+++ Provided material +++

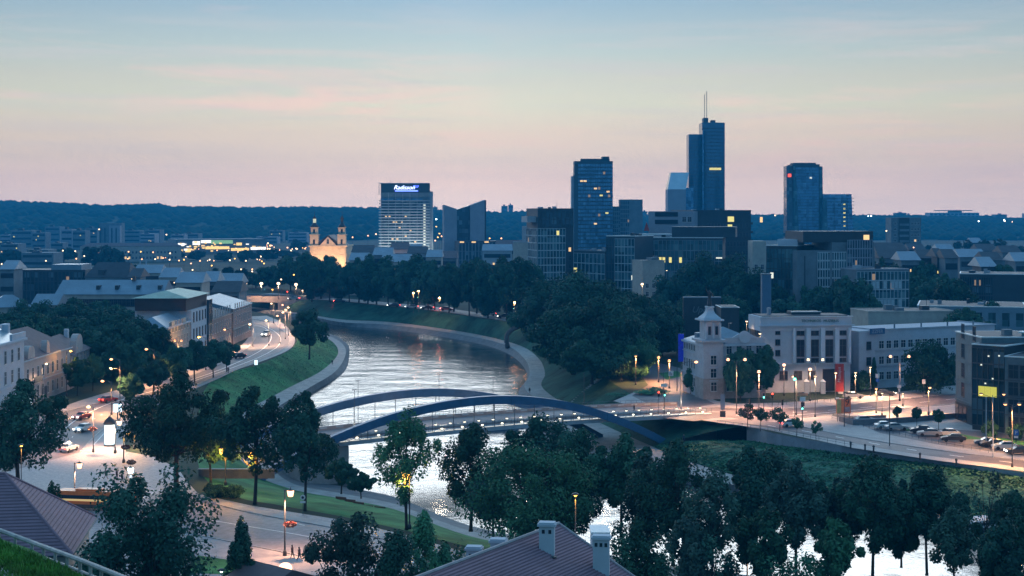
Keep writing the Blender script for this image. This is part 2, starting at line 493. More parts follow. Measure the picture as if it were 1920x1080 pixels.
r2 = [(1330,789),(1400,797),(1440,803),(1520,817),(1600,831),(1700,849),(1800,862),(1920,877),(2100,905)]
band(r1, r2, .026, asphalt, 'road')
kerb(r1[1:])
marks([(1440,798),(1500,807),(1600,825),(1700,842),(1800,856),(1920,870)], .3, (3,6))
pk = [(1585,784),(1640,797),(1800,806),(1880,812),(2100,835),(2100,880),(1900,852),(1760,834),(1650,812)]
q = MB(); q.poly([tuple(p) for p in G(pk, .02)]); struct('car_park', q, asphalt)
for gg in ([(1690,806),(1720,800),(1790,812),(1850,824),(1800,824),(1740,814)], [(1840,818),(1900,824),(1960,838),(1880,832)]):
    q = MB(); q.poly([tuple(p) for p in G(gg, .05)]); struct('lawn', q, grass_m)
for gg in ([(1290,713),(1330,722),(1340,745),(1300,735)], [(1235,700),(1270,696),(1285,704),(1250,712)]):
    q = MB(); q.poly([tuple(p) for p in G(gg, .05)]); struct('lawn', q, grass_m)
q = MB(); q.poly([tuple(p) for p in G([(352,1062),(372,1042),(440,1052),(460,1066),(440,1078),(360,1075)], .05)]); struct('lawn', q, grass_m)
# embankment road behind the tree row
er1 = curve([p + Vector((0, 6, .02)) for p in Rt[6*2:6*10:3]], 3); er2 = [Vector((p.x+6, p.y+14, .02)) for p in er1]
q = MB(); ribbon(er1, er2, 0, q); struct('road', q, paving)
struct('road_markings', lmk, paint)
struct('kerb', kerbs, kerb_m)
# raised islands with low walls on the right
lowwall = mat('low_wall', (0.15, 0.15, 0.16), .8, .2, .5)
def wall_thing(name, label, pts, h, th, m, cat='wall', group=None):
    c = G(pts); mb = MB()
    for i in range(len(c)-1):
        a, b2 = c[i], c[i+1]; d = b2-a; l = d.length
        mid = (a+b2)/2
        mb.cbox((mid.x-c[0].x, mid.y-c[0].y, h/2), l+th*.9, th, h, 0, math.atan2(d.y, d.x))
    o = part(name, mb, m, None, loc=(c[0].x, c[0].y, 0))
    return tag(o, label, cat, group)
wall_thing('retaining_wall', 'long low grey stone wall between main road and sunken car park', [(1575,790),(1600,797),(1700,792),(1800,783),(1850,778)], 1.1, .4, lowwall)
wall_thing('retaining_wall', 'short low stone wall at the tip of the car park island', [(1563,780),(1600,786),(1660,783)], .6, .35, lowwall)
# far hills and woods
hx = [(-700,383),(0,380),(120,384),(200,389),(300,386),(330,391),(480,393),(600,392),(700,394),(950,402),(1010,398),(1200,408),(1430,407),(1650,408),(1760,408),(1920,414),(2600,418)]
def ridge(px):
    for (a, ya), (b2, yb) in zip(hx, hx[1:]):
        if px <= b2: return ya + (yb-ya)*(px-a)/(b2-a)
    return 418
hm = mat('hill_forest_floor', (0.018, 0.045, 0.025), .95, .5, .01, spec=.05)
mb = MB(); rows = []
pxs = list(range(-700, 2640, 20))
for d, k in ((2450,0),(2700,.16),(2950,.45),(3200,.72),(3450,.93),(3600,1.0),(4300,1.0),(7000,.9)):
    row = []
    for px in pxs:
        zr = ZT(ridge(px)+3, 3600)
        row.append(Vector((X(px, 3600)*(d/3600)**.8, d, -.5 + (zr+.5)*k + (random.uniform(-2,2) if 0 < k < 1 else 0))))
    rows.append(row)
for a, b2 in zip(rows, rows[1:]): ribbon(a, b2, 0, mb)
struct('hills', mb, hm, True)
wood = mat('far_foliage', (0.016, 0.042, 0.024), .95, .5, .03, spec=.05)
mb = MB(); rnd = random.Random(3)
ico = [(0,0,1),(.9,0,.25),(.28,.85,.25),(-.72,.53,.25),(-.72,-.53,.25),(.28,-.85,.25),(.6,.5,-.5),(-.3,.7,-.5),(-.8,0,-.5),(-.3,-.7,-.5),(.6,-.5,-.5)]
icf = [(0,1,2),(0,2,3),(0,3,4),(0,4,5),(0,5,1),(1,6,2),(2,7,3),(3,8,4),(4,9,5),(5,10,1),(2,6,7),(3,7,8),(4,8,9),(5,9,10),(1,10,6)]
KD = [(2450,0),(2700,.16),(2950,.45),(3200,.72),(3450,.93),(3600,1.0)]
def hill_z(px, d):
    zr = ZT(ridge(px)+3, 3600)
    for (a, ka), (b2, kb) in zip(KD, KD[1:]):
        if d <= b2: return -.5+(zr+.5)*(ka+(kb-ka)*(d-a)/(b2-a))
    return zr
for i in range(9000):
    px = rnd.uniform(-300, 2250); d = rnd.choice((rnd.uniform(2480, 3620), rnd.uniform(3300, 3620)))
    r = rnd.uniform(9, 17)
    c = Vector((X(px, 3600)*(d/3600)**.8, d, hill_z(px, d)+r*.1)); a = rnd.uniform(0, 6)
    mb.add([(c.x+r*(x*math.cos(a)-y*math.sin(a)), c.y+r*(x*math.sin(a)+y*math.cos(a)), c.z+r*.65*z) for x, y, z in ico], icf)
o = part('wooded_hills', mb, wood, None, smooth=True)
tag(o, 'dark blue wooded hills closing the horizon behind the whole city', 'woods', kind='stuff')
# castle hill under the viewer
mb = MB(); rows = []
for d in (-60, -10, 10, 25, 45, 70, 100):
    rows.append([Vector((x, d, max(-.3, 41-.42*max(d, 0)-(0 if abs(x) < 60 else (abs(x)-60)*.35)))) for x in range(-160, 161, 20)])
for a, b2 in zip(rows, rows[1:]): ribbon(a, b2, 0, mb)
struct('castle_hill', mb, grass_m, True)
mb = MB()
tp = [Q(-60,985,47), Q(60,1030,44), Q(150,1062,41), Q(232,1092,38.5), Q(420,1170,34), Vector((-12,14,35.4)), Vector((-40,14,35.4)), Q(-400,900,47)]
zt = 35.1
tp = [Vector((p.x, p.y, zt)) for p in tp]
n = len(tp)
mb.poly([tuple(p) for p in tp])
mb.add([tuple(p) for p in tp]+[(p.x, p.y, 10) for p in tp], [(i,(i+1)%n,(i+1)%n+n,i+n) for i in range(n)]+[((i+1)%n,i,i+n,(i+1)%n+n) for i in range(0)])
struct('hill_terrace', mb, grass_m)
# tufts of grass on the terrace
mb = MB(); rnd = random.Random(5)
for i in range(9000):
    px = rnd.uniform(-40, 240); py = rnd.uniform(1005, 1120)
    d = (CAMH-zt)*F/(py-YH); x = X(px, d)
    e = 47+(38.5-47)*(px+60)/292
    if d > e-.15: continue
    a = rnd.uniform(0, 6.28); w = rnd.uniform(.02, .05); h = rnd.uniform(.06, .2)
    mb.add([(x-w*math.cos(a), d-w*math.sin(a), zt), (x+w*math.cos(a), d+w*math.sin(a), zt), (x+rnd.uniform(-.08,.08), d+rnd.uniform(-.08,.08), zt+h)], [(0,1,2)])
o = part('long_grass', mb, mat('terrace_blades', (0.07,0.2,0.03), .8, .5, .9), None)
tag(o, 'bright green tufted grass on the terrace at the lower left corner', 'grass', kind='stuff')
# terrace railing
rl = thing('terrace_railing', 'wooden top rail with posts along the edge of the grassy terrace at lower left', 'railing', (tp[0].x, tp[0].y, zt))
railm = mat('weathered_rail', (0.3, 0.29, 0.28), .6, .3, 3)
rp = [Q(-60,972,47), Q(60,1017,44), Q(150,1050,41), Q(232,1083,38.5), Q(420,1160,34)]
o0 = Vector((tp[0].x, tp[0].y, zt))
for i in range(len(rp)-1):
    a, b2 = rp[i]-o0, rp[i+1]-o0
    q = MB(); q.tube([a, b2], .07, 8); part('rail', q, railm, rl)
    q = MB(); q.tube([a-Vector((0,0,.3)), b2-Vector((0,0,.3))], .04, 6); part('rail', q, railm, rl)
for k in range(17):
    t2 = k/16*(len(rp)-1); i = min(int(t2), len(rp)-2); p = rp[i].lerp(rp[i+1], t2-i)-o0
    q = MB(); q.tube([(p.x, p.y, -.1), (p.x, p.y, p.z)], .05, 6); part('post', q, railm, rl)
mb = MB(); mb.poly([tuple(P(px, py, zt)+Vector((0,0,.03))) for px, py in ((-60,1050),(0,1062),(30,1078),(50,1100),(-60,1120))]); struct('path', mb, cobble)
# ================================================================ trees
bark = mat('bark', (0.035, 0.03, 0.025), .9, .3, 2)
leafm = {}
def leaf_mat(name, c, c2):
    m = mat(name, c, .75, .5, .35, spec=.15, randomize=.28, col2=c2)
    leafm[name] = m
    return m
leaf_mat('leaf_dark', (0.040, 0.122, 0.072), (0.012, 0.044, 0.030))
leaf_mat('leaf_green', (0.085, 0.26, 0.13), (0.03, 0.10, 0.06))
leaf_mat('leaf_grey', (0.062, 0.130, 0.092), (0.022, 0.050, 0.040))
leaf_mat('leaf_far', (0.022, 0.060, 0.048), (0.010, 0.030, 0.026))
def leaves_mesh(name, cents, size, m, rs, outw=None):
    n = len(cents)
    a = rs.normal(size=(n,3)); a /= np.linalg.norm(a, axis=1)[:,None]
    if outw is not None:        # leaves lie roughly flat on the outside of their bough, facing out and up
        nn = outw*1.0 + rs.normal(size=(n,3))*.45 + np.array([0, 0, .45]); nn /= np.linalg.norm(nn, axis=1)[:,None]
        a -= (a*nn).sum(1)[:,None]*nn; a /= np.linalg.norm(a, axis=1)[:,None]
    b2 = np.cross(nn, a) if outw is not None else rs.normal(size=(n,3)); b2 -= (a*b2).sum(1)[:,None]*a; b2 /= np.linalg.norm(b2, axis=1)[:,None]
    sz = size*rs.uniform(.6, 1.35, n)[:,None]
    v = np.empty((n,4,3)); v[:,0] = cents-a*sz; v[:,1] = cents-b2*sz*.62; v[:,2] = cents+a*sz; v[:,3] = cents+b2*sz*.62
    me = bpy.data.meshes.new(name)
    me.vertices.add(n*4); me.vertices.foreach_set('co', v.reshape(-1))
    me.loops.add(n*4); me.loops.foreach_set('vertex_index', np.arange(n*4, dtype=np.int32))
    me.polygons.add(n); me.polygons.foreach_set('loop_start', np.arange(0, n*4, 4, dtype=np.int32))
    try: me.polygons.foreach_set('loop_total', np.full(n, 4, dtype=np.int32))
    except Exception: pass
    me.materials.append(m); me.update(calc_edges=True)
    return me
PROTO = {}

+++

*To do*. Search the listing for the word "part" and return each line that holds it.

*Reply*.
Keep writing the Blender script for this image. This is part 2, starting at line 493. More parts follow. Measure the picture as if it were 1920x1080 pixels.
    o = part(name, mb, m, None, loc=(c[0].x, c[0].y, 0))
o = part('wooded_hills', mb, wood, None, smooth=True)
o = part('long_grass', mb, mat('terrace_blades', (0.07,0.2,0.03), .8, .5, .9), None)
    q = MB(); q.tube([a, b2], .07, 8); part('rail', q, railm, rl)
    q = MB(); q.tube([a-Vector((0,0,.3)), b2-Vector((0,0,.3))], .04, 6); part('rail', q, railm, rl)
    q = MB(); q.tube([(p.x, p.y, -.1), (p.x, p.y, p.z)], .05, 6); part('post', q, railm, rl)